NATO Secretary General Anders Fogh Rasmussen speaks to members of the press following a meeting with British Prime Minister David Cameron in Downing Street, central London on 18 September 2013. (Photo: AFP - Leon Neal)
NATO Secretary General Anders Fogh Rasmussen speaks to members of the press following a meeting with British Prime Minister David Cameron in Downing Street, central London on 18 September 2013. (Photo: AFP – Leon Neal)

Sep 19, 2013, al Akhbar

The option of carrying out a military strike or similar operation in Syria must be kept open as a way of dealing with the crisis, the secretary-general of the NATO military alliance said on Thursday.

Anders Rasmussen’s comments came as the world’s chemical weapons watchdog said it is to meet Friday to discuss a Russian-US plan for the destruction of Syria’s chemical arsenal.

Rasmussen welcomed a US-Russian agreement, but said it was essential for keeping momentum in the diplomatic and political process that the military option remained on the table.

“I think, irrespective of the outcome of the deliberations in the UN Security Council, the military option will still be on the table,” Rasmussen said at an event organized by the Carnegie Europe think tank.

A draft UN Security Council resolution on Syria’s chemical weapons under discussion in New York leaves the door open to the use of force if Syria does not comply.

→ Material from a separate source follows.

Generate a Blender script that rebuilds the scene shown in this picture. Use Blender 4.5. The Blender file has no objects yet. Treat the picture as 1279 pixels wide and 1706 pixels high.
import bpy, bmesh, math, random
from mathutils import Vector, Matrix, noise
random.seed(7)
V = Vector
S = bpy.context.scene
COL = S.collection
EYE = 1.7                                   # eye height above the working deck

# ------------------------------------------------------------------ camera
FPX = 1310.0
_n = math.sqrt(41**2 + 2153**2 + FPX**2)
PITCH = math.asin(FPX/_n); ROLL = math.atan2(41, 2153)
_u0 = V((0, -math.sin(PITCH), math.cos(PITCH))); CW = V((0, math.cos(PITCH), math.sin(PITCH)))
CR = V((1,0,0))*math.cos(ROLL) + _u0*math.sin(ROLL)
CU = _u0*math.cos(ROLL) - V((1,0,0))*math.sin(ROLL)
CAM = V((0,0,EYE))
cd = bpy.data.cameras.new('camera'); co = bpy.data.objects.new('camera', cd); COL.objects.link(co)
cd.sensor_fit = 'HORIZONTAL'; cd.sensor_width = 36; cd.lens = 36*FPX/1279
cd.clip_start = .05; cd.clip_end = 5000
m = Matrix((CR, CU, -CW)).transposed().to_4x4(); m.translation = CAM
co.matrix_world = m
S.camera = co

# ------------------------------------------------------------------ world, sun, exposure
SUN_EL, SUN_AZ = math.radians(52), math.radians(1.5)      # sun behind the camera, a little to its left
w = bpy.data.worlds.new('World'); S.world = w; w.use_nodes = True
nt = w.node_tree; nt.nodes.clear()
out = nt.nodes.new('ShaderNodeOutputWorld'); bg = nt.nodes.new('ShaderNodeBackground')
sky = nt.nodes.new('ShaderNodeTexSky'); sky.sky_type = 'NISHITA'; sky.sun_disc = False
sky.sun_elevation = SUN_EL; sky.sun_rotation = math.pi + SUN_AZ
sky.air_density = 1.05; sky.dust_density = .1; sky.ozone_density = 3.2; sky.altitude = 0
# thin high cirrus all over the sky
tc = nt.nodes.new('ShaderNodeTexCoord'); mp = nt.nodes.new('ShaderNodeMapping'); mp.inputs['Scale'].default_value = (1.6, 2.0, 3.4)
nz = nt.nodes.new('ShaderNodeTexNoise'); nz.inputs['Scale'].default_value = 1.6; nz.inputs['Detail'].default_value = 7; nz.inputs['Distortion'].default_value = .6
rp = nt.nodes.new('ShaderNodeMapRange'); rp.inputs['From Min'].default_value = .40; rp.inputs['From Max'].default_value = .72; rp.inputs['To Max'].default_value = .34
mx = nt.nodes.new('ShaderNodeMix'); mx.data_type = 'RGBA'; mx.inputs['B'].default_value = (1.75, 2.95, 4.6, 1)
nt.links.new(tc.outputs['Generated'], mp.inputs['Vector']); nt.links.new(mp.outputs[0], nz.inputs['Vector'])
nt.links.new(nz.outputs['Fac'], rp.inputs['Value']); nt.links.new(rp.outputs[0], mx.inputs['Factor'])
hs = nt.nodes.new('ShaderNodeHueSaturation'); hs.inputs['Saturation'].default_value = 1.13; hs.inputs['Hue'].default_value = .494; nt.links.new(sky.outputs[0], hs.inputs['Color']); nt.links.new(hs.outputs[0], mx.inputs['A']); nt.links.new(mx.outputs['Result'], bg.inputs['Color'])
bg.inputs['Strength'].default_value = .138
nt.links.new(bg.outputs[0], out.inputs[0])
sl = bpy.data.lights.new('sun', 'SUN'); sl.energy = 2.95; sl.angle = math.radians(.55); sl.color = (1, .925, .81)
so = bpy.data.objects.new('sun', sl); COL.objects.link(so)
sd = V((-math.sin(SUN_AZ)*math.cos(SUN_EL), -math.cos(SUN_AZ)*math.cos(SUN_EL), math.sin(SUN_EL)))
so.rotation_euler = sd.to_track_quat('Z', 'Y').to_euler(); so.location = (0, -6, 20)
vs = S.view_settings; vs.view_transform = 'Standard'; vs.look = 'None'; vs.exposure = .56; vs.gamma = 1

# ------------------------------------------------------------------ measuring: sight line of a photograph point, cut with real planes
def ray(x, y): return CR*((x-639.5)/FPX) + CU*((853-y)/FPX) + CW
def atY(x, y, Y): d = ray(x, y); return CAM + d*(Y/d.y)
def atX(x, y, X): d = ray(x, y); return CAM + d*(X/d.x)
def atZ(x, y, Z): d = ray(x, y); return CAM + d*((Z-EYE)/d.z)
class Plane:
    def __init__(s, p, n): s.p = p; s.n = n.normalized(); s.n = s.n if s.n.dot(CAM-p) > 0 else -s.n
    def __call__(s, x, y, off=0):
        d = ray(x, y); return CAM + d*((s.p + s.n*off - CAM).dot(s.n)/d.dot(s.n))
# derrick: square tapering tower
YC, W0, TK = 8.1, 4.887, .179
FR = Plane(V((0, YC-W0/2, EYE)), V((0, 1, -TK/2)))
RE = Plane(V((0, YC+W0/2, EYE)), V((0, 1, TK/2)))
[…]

Russia is expected to oppose this provision.

The Organization for the Prohibition of Chemical Weapons (OPCW) will meet to consider the “elimination of Syrian chemical weapons”, director general Ahmet Uzumcu said in a statement Thursday.

The Hague-based OPCW’s 41-member Executive Council will discuss the Russian-US plan agreed at the weekend in Geneva in a bid to avert US-led military strikes on Syria, blamed by the West for a chemical weapons attack in August.

The OPCW is charged with implementing the Chemical Weapons Convention, which Syria asked to join amid growing calls for military action against Damascus.

Rasmussen said he had no doubt the Syrian government was behind an August 21 sarin gas attack on a Damascus suburb that the United States claims killed more than 1,400 people.

The Syrian government vehemently denies any responsibility in the attack, claiming rebels were responsible.

The plan says that President Bashar al-Assad’s government will hand over a list of its chemical weapons and facilities by Saturday, and that all will be destroyed by mid-2014.

In an interview with US network Fox News, Assad has said it will take at least a year and $1 billion for Syria to surrender its chemical weapons.

“I think it’s a very complicated operation, technically. And it needs a lot of money, about a billion,” he told Fox.

“So it depends, you have to ask the experts what they mean by quickly. It has a certain schedule. It needs a year, or maybe a little bit more.”

Assad insisted in the television interview that his forces had not been behind the August 21 gas attack, but vowed nevertheless to hand over his deadly arsenal.

Russian Defense Minister Sergei Shoigu said on Thursday that Russia has no current plans to destroy Syrian chemical weapons on its own territory.

Asked whether Russia had such plans, Shoigu told Interfax news agency, “No. A decision needs to be taken for this.”

“We have factories for the destruction of chemical weapons, but there is a big difference between ‘ready’ and ‘willing’.”

Western nations, who said they are not looking for an immediate threat of force against Assad, could seek a Security Council vote this weekend if Russia agrees.

Britain, France and the United States have prepared a draft resolution that would invoke Chapter VII of the UN Charter but would not explicitly threaten force or sanctions.